Resurrecting the Champ

“A writer, like a boxer, must stand alone.” This is the voiceover Eric Kernan (Josh Harnett) delivers to open Rod Lurie’s latest film, Resurrecting the Champ – a journalist-morality tale loosely based on J.R. Moehringer’s 1997 article of the same name. Kernan is a sports writer for the Denver Times and, as we can tell from that intro, not a great one (unlike Moehringer).

His editor (Alan Alda) rides him for “typing” instead of “writing”, and his estranged wife (Kathryn Morris) knows he can do better, but his focus on the prestige and glamour of the job makes his writing lazy and his research sloppy. At one point Kernan even remarks, “you’re only as good as the people you cover.” All the while, he steals sound bytes from his boss and lies to his six-year-old son about hobnobbing with sports elites like John Elway and Muhammad Ali.

Things aren’t looking good for Kernan until he rescues a homeless man, who goes by the name “Champ” (Samuel Jackson), claiming he’s Battlin’ Bob Satterfield. Though Kernan doesn’t recognize the name, despite being on the boxing beat, a little namedropping around the office reveals this former boxing star’s been assumed dead for years. Kernan sees the potential of the situation, his eyes glaze over at the possibilities, and he begins to write his career-making article. But his rise to stardom is a rocky one, and Kernan’s eagerness for fame and notoriety doesn’t go unpunished.

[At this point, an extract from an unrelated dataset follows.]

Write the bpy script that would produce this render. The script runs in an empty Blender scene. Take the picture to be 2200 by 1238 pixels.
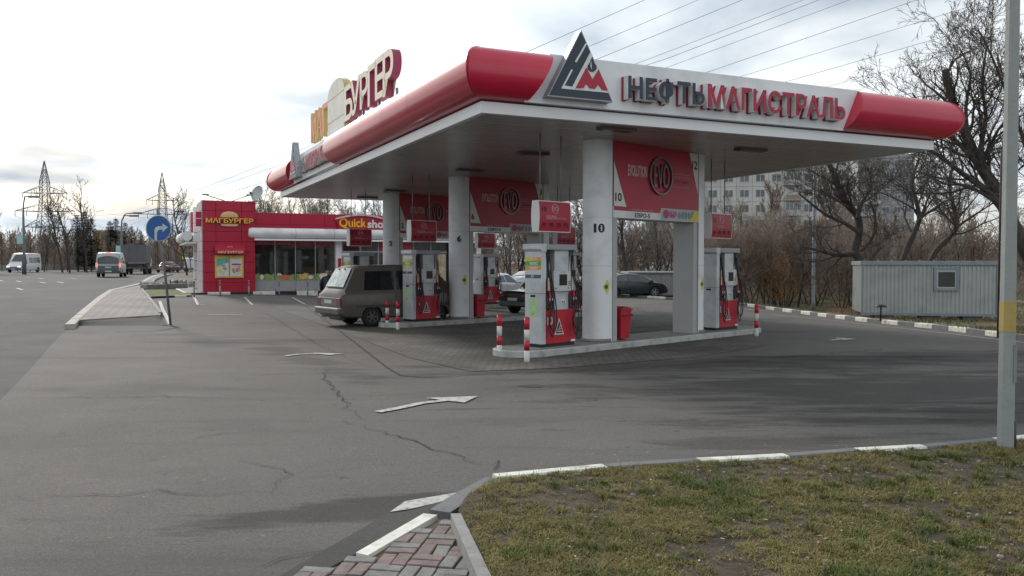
import bpy, bmesh, math, random
from mathutils import Vector, Matrix, noise
R = math.radians
rnd = random.Random(7)
S = bpy.context.scene
COL = S.collection

# ---------------------------------------------------------------- camera, sky, sun, exposure
F = 1800.0; PITCH = R(1.655); CAMZ = 1.95
cam = bpy.data.cameras.new('camera'); camo = bpy.data.objects.new('camera', cam); COL.objects.link(camo)
cam.sensor_width = 36; cam.lens = 36*F/2200; cam.clip_end = 3000; cam.clip_start = .05
camo.location = (0, 0, CAMZ); camo.rotation_euler = (R(90)-PITCH, 0, 0)
S.camera = camo
SUN_EL, SUN_AZ = R(28), R(-34)          # azimuth measured from +Y towards +X
W = bpy.data.worlds.new("World"); S.world = W; W.use_nodes = True
def build_world():
    nt = W.node_tree; nt.nodes.clear(); N = nt.nodes.new; L = nt.links.new
    out = N('ShaderNodeOutputWorld'); bg = N('ShaderNodeBackground'); L(bg.outputs[0], out.inputs[0])
    bg.inputs[1].default_value = 0.12
    sky = N('ShaderNodeTexSky'); sky.sky_type = 'NISHITA'; sky.sun_disc = False
    sky.sun_elevation = SUN_EL; sky.sun_rotation = SUN_AZ; sky.air_density = 1.3; sky.dust_density = 2.0
    tc = N('ShaderNodeTexCoord'); sep = N('ShaderNodeSeparateXYZ'); L(tc.outputs['Generated'], sep.inputs[0])
    def M(op, a, b=None, c=None):
        n = N('ShaderNodeMath'); n.operation = op
        for i, v in enumerate((a, b, c)):
            if v is None: continue
            if isinstance(v, (int, float)): n.inputs[i].default_value = v
            else: L(v, n.inputs[i])
        return n.outputs[0]
    z = M('MAXIMUM', sep.outputs[2], 0.0); d = M('ADD', z, 0.16)
    cx = M('DIVIDE', sep.outputs[0], d); cy = M('DIVIDE', sep.outputs[1], d)
    cb = N('ShaderNodeCombineXYZ'); L(cx, cb.inputs[0]); L(cy, cb.inputs[1])
    n1 = N('ShaderNodeTexNoise'); n1.inputs['Scale'].default_value = 1.25; n1.inputs['Detail'].default_value = 7; n1.inputs['Roughness'].default_value = .52
    n1.inputs['Distortion'].default_value = .25
    mp = N('ShaderNodeMapping'); mp.inputs['Location'].default_value = (3.1, 1.7, 0); L(cb.outputs[0], mp.inputs[0]); L(mp.outputs[0], n1.inputs[0])
    # cover: how solid the cloud is (1 = all cloud); thinner blue towards the upper right
    n2 = N('ShaderNodeTexNoise'); n2.inputs['Scale'].default_value = .42; n2.inputs['Detail'].default_value = 5; L(mp.outputs[0], n2.inputs[0])
    r1 = N('ShaderNodeValToRGB'); L(n1.outputs[0], r1.inputs[0])
    r1.color_ramp.elements[0].position = .33; r1.color_ramp.elements[0].color = (.40, .47, .55, 1)
    r1.color_ramp.elements[1].position = .58; r1.color_ramp.elements[1].color = (.885, .935, .955, 1)
    e = r1.color_ramp.elements.new(.44); e.color = (.62, .68, .735, 1)
    # brighter towards the hidden sun
    dot = N('ShaderNodeVectorMath'); dot.operation = 'DOT_PRODUCT'
    sd = Vector((math.sin(R(-20))*math.cos(R(31)), math.cos(R(-20))*math.cos(R(31)), math.sin(R(31))))
    L(tc.outputs['Generated'], dot.inputs[0]); dot.inputs[1].default_value = sd
    g = M('POWER', M('MAXIMUM', dot.outputs['Value'], 0.0), 11.0)
    gain = M('ADD', M('ADD', M('MULTIPLY', g, .30), .83), M('MULTIPLY', M('POWER', M('MAXIMUM', dot.outputs['Value'], 0.0), 45.0), 1.3))
    mc = N('ShaderNodeVectorMath'); mc.operation = 'SCALE'; L(r1.outputs[0], mc.inputs[0]); L(gain, mc.inputs['Scale'])
    sc = N('ShaderNodeVectorMath'); sc.operation = 'SCALE'; L(mc.outputs[0], sc.inputs[0]); sc.inputs['Scale'].default_value = 8.2
    msk = N('ShaderNodeValToRGB'); L(n2.outputs[0], msk.inputs[0])
    msk.color_ramp.elements[0].position = .38; msk.color_ramp.elements[0].color = (.72,)*3+(1,)
    msk.color_ramp.elements[1].position = .5; msk.color_ramp.elements[1].color = (1, 1, 1, 1)
    mx = N('ShaderNodeMix'); mx.data_type = 'RGBA'; L(msk.outputs[0], mx.inputs[0]); L(sky.outputs[0], mx.inputs[6]); L(sc.outputs[0], mx.inputs[7])
    L(mx.outputs[2], bg.inputs[0])
build_world()
sun = bpy.data.lights.new('sun', 'SUN'); sun.energy = 1.6; sun.angle = R(9); sun.color = (1, .95, .87)
suno = bpy.data.objects.new('sun', sun); COL.objects.link(suno)
sdir = Vector((math.sin(SUN_AZ)*math.cos(SUN_EL), math.cos(SUN_AZ)*math.cos(SUN_EL), math.sin(SUN_EL)))
suno.rotation_euler = (-sdir).to_track_quat('-Z', 'Y').to_euler(); suno.location = (-40, 20, 60)
S.view_settings.view_transform = 'Standard'; S.view_settings.look = 'None'; S.view_settings.gamma = 1
S.view_settings.exposure = 0.52
S.cycles.max_bounces = 6; S.cycles.diffuse_bounces = 3; S.cycles.glossy_bounces = 3; S.cycles.transparent_max_bounces = 8
S.cycles.use_denoising = True

# ---------------------------------------------------------------- picture -> place
def sm(t):
    t = max(0., min(1., t)); return t*t*(3-2*t)
def gz(x, y):
    return .35*sm((-x-5)/10)*sm((y-16)/24) + .45*sm((-x-17)/16)*sm((y-38)/30) - .5*sm((x-6)/12)*sm((y-19)/22)
def ray(u, v):
    a = (u-1100)/F; b = -(v-619)/F
    return Vector((a, math.cos(PITCH)+b*math.sin(PITCH), -math.sin(PITCH)+b*math.cos(PITCH)))
EYE = Vector((0, 0, CAMZ))
def PZ(u, v, z):
    d = ray(u, v); return EYE + d*((z-CAMZ)/d.z)
def G(u, v, h=0.):
    z = h; p = None
    for _ in range(12):
        p = PZ(u, v, z); z = gz(p.x, p.y)+h
    return p
def PY(u, v, y):
    d = ray(u, v); return EYE + d*(y/d.y)
def onplane(u, v, o, n):
    d = ray(u, v); return EYE + d*((o-EYE).dot(n)/d.dot(n))

# ---------------------------------------------------------------- materials
MT = {}
def mat(name, col, rough=.6, metal=0., var=.12, scale=4., bump=0., bscale=None, spec=.5, coat=0., col2=None, emit=None, dirt=None):
    if name in MT: return MT[name]
    m = bpy.data.materials.new(name); m.use_nodes = True; nt = m.node_tree; N = nt.nodes.new; L = nt.links.new
    b = nt.nodes['Principled BSDF']
    b.inputs['Roughness'].default_value = rough; b.inputs['Metallic'].default_value = metal
    b.inputs['Specular IOR Level'].default_value = spec; b.inputs['Coat Weight'].default_value = coat
    b.inputs['Coat Roughness'].default_value = .08
    tc = N('ShaderNodeTexCoord'); n = N('ShaderNodeTexNoise'); L(tc.outputs['Object'], n.inputs[0])
    n.inputs['Scale'].default_value = scale; n.inputs['Detail'].default_value = 6; n.inputs['Roughness'].default_value = .6
    rp = N('ShaderNodeValToRGB'); L(n.outputs[0], rp.inputs[0])
    rp.color_ramp.elements[0].position = .3; rp.color_ramp.elements[1].position = .7
    c = Vector(col); lo = c*(1-var); hi = Vector(col2) if col2 else c*(1+var)
    rp.color_ramp.elements[0].color = (*lo, 1); rp.color_ramp.elements[1].color = (*[min(1, k) for k in hi], 1)
    cs = rp.outputs[0]
    if dirt:
        n3 = N('ShaderNodeTexNoise'); L(tc.outputs['Object'], n3.inputs[0]); n3.inputs['Scale'].default_value = dirt[1]; n3.inputs['Detail'].default_value = 8
        r3 = N('ShaderNodeValToRGB'); L(n3.outputs[0], r3.inputs[0]); r3.color_ramp.elements[0].position = .5; r3.color_ramp.elements[1].position = .75
        r3.color_ramp.elements[1].color = (dirt[2],)*3+(1,)
        mx = N('ShaderNodeMix'); mx.data_type = 'RGBA'; L(r3.outputs[0], mx.inputs[0]); L(cs, mx.inputs[6]); mx.inputs[7].default_value = (*dirt[0], 1)
        cs = mx.outputs[2]
    L(cs, b.inputs['Base Color'])
    if bump:
        n2 = N('ShaderNodeTexNoise'); L(tc.outputs['Object'], n2.inputs[0]); n2.inputs['Scale'].default_value = bscale or scale*6; n2.inputs['Detail'].default_value = 5
        bp = N('ShaderNodeBump'); L(n2.outputs[0], bp.inputs['Height']); bp.inputs['Strength'].default_value = bump; bp.inputs['Distance'].default_value = .02
        L(bp.outputs[0], b.inputs['Normal'])
    if emit:
        b.inputs['Emission Color'].default_value = (*emit[0], 1); b.inputs['Emission Strength'].default_value = emit[1]
    MT[name] = m; return m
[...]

Lurie’s fourth feature film since leaving his work in film criticism is a mixed bag. The material is rife with substance and none of his actors pull their punches, but the screenplay tries for too much, and ends up with little more than a grasp full of palm. As if the previous two paragraphs weren’t enough story, Kernan’s father (a more famous and respected sportswriter than he) left when Eric was just a boy; Champ has his own father/son issues he grapples with; Kernan is trying to win back his wife, make his son proud of him, mislead his boss so he can write the story for a different magazine, deal with the advances from his research assistant and a Showtime exec (Teri Hatcher); there are heart attacks, drunken fights and more.

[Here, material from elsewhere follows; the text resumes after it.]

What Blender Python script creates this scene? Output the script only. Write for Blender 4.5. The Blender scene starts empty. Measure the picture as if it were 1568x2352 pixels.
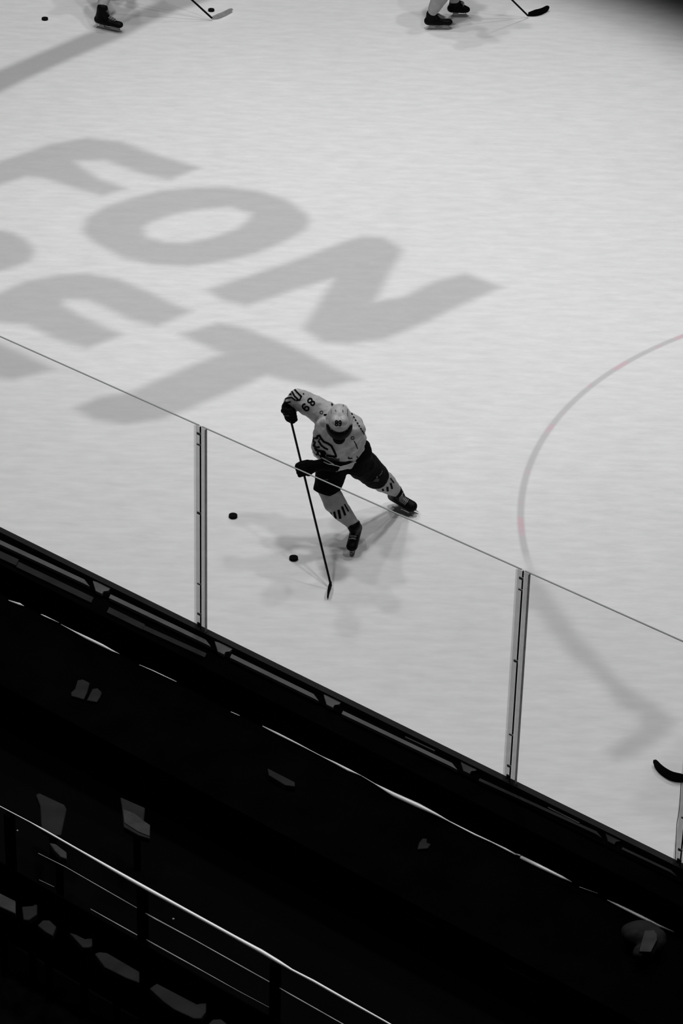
import bpy, bmesh, math, random
import numpy as np
from mathutils import Vector, Matrix, Quaternion, geometry
from mathutils.bvhtree import BVHTree
random.seed(4)
SC = bpy.context.scene
COL = SC.collection

# ------------------------------------------------------------------ camera
W_, H_ = 1568, 2352
FPX = 7022.8
PITCH, ROLL, CH = 0.5567, 0.0269, 14.318
F_ = Vector((0, math.cos(PITCH), -math.sin(PITCH)))
R0 = Vector((1, 0, 0)); U0 = R0.cross(F_)
R_ = R0*math.cos(ROLL) + U0*math.sin(ROLL)
U_ = -R0*math.sin(ROLL) + U0*math.cos(ROLL)
CO = Vector((0, 0, CH))
cd = bpy.data.cameras.new('camera'); cam = bpy.data.objects.new('camera', cd); COL.objects.link(cam)
cd.sensor_fit = 'VERTICAL'; cd.sensor_height = 36; cd.lens = FPX*36/H_
cd.clip_end = 300
m = Matrix((R_, U_, -F_)).transposed().to_4x4(); m.translation = CO
cam.matrix_world = m
SC.camera = cam

# ------------------------------------------------------------------ view, world, lights
SC.view_settings.view_transform = 'Standard'; SC.view_settings.look = 'None'
SC.view_settings.gamma = 1; SC.view_settings.exposure = 0
SC.view_settings.use_curve_mapping = False
w = bpy.data.worlds.new('arena_dark'); SC.world = w; w.use_nodes = True
w.node_tree.nodes['Background'].inputs[0].default_value = (0.8, 0.85, 0.9, 1)
w.node_tree.nodes['Background'].inputs[1].default_value = 0.006

# added unseen spotlights, cones shaped to darken one corner: every cone reaches over the near half of the rink and ends at the same far right line
LAMPS = [((-9, 20, 25), 3400), ((8, 19, 25), 3400), ((-8, 34, 26), 3800), ((9, 33, 26), 3700), ((0, 26, 25), 4600), ((-2, 41, 26), 3500)]
EDGE = Vector((3.45, 34.75, 0)); AIM = Vector((-6.6, 24.2, 0))
l = bpy.data.lights.new('pool_fill_spotlight', 'SPOT'); l.energy = 5200; l.spot_blend = 1; l.shadow_soft_size = 1.5; l.spot_size = math.radians(32)  # added lamp, brightens the middle of the ice
o = bpy.data.objects.new('pool_fill_spotlight', l); COL.objects.link(o); o.location = (1.0, 28.3, 25)
for loc, power in LAMPS:
    l = bpy.data.lights.new('unseen_spotlight', 'SPOT'); l.energy = power; l.spot_blend = .09; l.shadow_soft_size = .75
    L_ = Vector(loc); l.spot_size = 2*(AIM-L_).angle(EDGE-L_)
    o = bpy.data.objects.new('unseen_spotlight', l); COL.objects.link(o); o.location = loc
    o.rotation_euler = (AIM-L_).to_track_quat('-Z', 'Y').to_euler()

# ------------------------------------------------------------------ helpers
def ray(px, py):
    return F_ + R_*((px-W_/2)/FPX) - U_*((py-H_/2)/FPX)
def P(px, py, z=0.0):
    d = ray(px, py); return CO + d*((z-CO.z)/d.z)

def mat(name, col, rough=.6, spec=.3, metal=0.0, noise=0.0, nscale=20, bump=0.0):
    mt = bpy.data.materials.new(name); mt.use_nodes = True
    nt = mt.node_tree; b = nt.nodes['Principled BSDF']
    if not isinstance(col, tuple): col = (col, col, col)
    b.inputs['Base Color'].default_value = (*col, 1)
    b.inputs['Roughness'].default_value = rough
    b.inputs['Specular IOR Level'].default_value = spec
    b.inputs['Metallic'].default_value = metal
    if noise or bump:
        tc = nt.nodes.new('ShaderNodeTexCoord'); n = nt.nodes.new('ShaderNodeTexNoise')
        n.inputs['Scale'].default_value = nscale; n.inputs['Detail'].default_value = 4
        nt.links.new(tc.outputs['Object'], n.inputs['Vector'])
        if noise:
            r = nt.nodes.new('ShaderNodeValToRGB')
            r.color_ramp.elements[0].color = (*[c*(1-noise) for c in col], 1)
            r.color_ramp.elements[1].color = (*[min(1, c*(1+noise)) for c in col], 1)
            r.color_ramp.elements[0].position = .3; r.color_ramp.elements[1].position = .7
            nt.links.new(n.outputs['Fac'], r.inputs[0]); nt.links.new(r.outputs[0], b.inputs['Base Color'])
        if bump:
            bp = nt.nodes.new('ShaderNodeBump'); bp.inputs['Strength'].default_value = bump
            bp.inputs['Distance'].default_value = .01
            nt.links.new(n.outputs['Fac'], bp.inputs['Height']); nt.links.new(bp.outputs[0], b.inputs['Normal'])
    return mt

M = {
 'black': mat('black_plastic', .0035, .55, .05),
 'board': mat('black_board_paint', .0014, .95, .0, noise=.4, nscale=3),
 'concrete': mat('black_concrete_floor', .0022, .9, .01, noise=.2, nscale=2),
 'charcoal': mat('charcoal_rubber', .014, .7, .1, noise=.2, nscale=8),
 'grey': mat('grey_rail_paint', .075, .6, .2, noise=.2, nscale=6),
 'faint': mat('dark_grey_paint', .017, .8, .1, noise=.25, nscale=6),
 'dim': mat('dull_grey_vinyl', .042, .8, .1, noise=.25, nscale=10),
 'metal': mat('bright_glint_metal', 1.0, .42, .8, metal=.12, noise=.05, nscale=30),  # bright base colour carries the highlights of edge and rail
 'dullmetal': mat('dull_thin_metal', .42, .5, .3, noise=.3, nscale=12),
 'edge': mat('polished_glass_edge', (.30, .31, .31), .4, .4),
 'jersey': mat('white_jersey_cloth', .43, .9, .1, noise=.12, nscale=14, bump=.5),
 'pants': mat('black_nylon', .0032, .8, .04, bump=.3, nscale=20),
 'sock': mat('white_knit_sock', .36, .95, .05, noise=.08, nscale=25, bump=.3),
 'darkprint': mat('black_print', .004, .8, .04),
 'greyprint': mat('grey_print', .12, .8, .1),
 'midprint': mat('charcoal_print', .05, .8, .1),
 'whiteprint': mat('white_print', .62, .8, .1),
 'helmet': mat('white_helmet_shell', .44, .35, .3),
 'visor': mat('dark_smoked_visor', .008, .6, .02),
 'seam': mat('dark_joint_seam', .03, .8, .05),
 'skin': mat('skin', (.20, .12, .085), .6, .2),
 'hair': mat('brown_hair', (.02, .013, .01), .7, .1),
 'eye': mat('eye_white', .6, .3, .3),
 'boot': mat('black_skate_boot', .0035, .5, .06),
 'tongue': mat('grey_felt_tongue', .085, .9, .1, noise=.4, nscale=60),
 'lace': mat('pale_lace', .3, .9, .1),
 'holder': mat('pale_blade_holder', .42, .5, .2),
 'steel': mat('steel_runner', .3, .35, .5, metal=.6),
 'glove': mat('black_glove', .0035, .8, .04),
 'shaft': mat('black_composite_shaft', .004, .5, .06),
 'tape': mat('black_cloth_tape', .0035, .9, .03),
 'whitetape': mat('white_cloth_tape', .42, .9, .05, noise=.15, nscale=30),
 'puck': mat('black_rubber_puck', .006, .8, .05),
}

# thin clear sheet: transparent with a weak gloss
def sheet_mat(name, tint, gloss):
    mt = bpy.data.materials.new(name); mt.use_nodes = True; nt = mt.node_tree; nt.nodes.clear()
    o = nt.nodes.new('ShaderNodeOutputMaterial'); mx = nt.nodes.new('ShaderNodeMixShader')
    t = nt.nodes.new('ShaderNodeBsdfTransparent'); g = nt.nodes.new('ShaderNodeBsdfGlossy')
    t.inputs[0].default_value = (*tint, 1); g.inputs[0].default_value = (.9, .9, .9, 1); g.inputs['Roughness'].default_value = .03
    mx.inputs[0].default_value = gloss
    nt.links.new(t.outputs[0], mx.inputs[1]); nt.links.new(g.outputs[0], mx.inputs[2]); nt.links.new(mx.outputs[0], o.inputs[0])
    return mt
M['glass'] = sheet_mat('clear_tempered_glass', (.975, .975, .975), .012)
M['channel'] = sheet_mat('frosted_joint_channel', (.83, .83, .83), .01)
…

Lurie admits in the commentary (more on this later), where he thought he was adding layers, he sees now he was just adding unnecessary complexity. And with people like Alan Alda, Samuel Jackson, and David Paymer under his employ, a story this strong will get the layers he’s looking for no matter what.

Jackson, specifically, gives one of his best performances to date. His decrepit, booze-ridden Champ is superb. Without relying on homeless, alcoholic or boxing archetypes, Jackson crafts a figure who asks for neither our pity nor our shame. Through scene after scene, Jackson disappears into the visages of a man who continually makes mistakes but adapts to them admirably. Easily robbed of a nomination, Jackson’s indelible performance seems a mirror to Forrest Whitaker’s recent gem The Last King of Scotland. Both stuck in otherwise mediocre movies, they make the films worth watching – Whitaker through his controlled insanity, and Jackson his restrained hopelessness.

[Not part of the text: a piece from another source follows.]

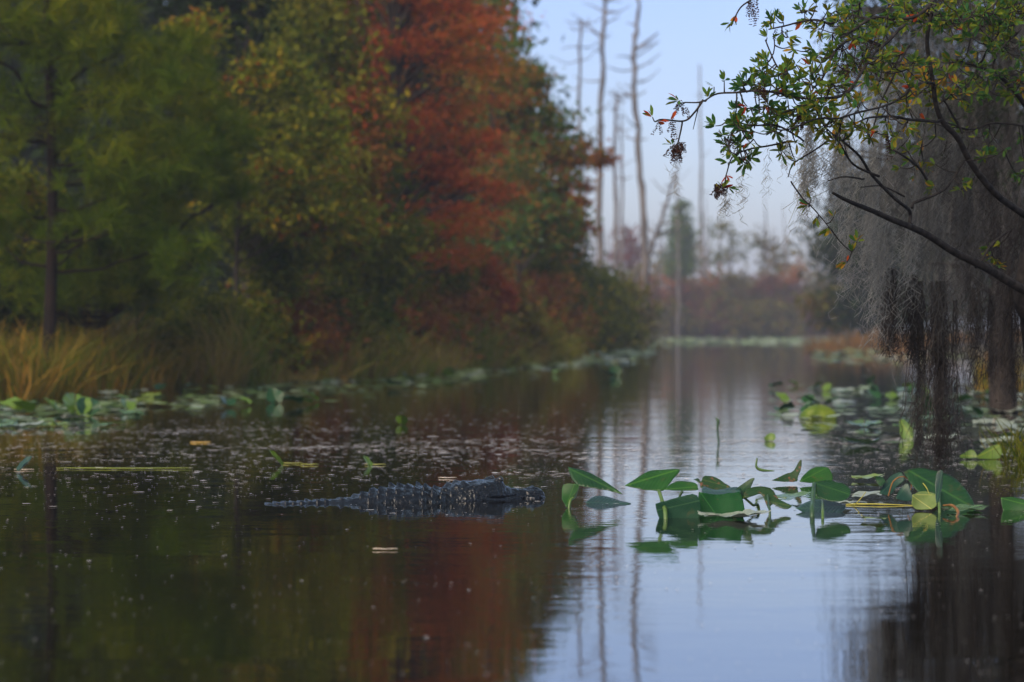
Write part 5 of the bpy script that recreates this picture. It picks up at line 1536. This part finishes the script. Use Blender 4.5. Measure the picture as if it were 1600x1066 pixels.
def org():
    e = ends[rnd.randrange(len(ends))]
    return (e.x + rnd.gauss(0, .06), e.y + rnd.gauss(0, .06), e.z + rnd.gauss(0, .02))
strands(mb, 4600, org, (.15, .9), .04, .006, curl=.6)
def org():
    x_ = 1270 + 370 * rnd.random() ** .5
    return tuple(W(x_, rnd.uniform(-60, 330), rnd.uniform(23.2, 24.8)))
strands(mb, 3600, org, (.2, .8), .04, .006, curl=.6)
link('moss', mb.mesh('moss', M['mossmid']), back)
mb = MB()
cl = []
for q in range(330):
    x_ = 1300 + 340 * rnd.random() ** .75
    cl.append(tuple(W(x_, rnd.uniform(-90, 120 + (x_ - 1300) * .8), rnd.uniform(23.2, 25))))
leaf_cloud(mb, np.array(cl), 30, .11, .06, .026)
link('crown', mb.mesh('crown', M['dark']), back)

mb = MB()
for q in range(60):
    c = Vector((rnd.uniform(W(1560, 0, 14.5).x, W(1680, 0, 14.5).x), rnd.uniform(14.2, 15.6), -.05))
sp = [(rnd.uniform(2.62, 3.1), rnd.uniform(14.0, 15.6), -.04) for _ in range(420)]
grass('sedge', 'yellow-green sedge tussock at the right edge below the oak trunk', sp, .26, .007, M['yellowing'], kinds='sedge')

# ------------------------------------------------------------------ haze
m = bpy.data.materials.new('thin_morning_haze'); m.use_nodes = True
nt = m.node_tree
nt.nodes.remove(nt.nodes['Principled BSDF'])
pv = nt.nodes.new('ShaderNodeVolumePrincipled')
pv.inputs['Color'].default_value = (0.74, 0.80, 1.0, 1)
pv.inputs['Density'].default_value = 0.00075
nt.links.new(pv.outputs[0], nt.nodes['Material Output'].inputs['Volume'])
mb = MB()
x0, x1, y0, y1, z0, z1 = -910, 910, -70, 910, -1.8, 22
mb.add([(x0, y0, z0), (x1, y0, z0), (x1, y1, z0), (x0, y1, z0), (x0, y0, z1), (x1, y0, z1), (x1, y1, z1), (x0, y1, z1)],
       [(0, 3, 2, 1), (4, 5, 6, 7), (0, 1, 5, 4), (1, 2, 6, 5), (2, 3, 7, 6), (3, 0, 4, 7)])
tag(link('haze', mb.mesh('haze', m)), kind='stuff')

Additionally, Harnett delivers a solid performance, as well. Though he crumbles a bit as the melodrama builds, his brazen lethargy is spot on. Throughout the film, Kernan’s lust for instant gratification highlights the cracks in modern journalism, and how the Internet has intensified our need for instant gratification.

Though the cast and story are strong, the film falters, because instead of relying on the power of his actors, Lurie wanted everything to read well on the page. On the commentary, he recognizes this as a mistake and regrets his choices. He credited the original screenwriters and is displeased with many of his changes. Though apologies don’t sound like great commentary material, here it works quite well. The beauty of all critics, past or present, is their ability to see mistakes for what they are, and try not to repeat them. The rueful sentiment Lurie brings to his solo commentary is an egoless and unexpected DVD treat.

Though not sullen by any means, Lurie’s audio is a clear acknowledgement of artistic guilt. Throughout the two hours, Lurie points out scenes he should have cut, plot threads he should have dropped, editing he should have altered, even down to the film’s mis-marketing as a movie about homeless people – a welcome angle for a director’s commentary on a self-proclaimed flop. It made the critic in me proud.

It’s rare when film critics hang up their hat and become successful filmmakers. Although, “successful” is quite subjective, the transition from critic to critiqued is not an easy one. By nature, critics hold everyone to nigh-impossible standards, and understand the acceptable (though fallacious) contradiction when they themselves fail to meet such criteria. And though Lurie’s critical career may not be the best model of our realm (it is, believe it or not, atypical for a critic to call Danny DeVito a “testicle with arms”), throughout the commentary, he shows such humble understanding of his film’s shortcomings, I immediately gravitate towards his demeanor. Because we’re never as good as we’d like to be.

Its faults aside, Resurrecting the Champ is an interesting tale about the intent of lying and the strengths of good old-fashioned work. Though the ending is utterly manufactured, Lurie’s commentary becomes its own ending; and, you know, like a boxer, as well as a writer, the director/editor/writer/audio-commentator must stand alone.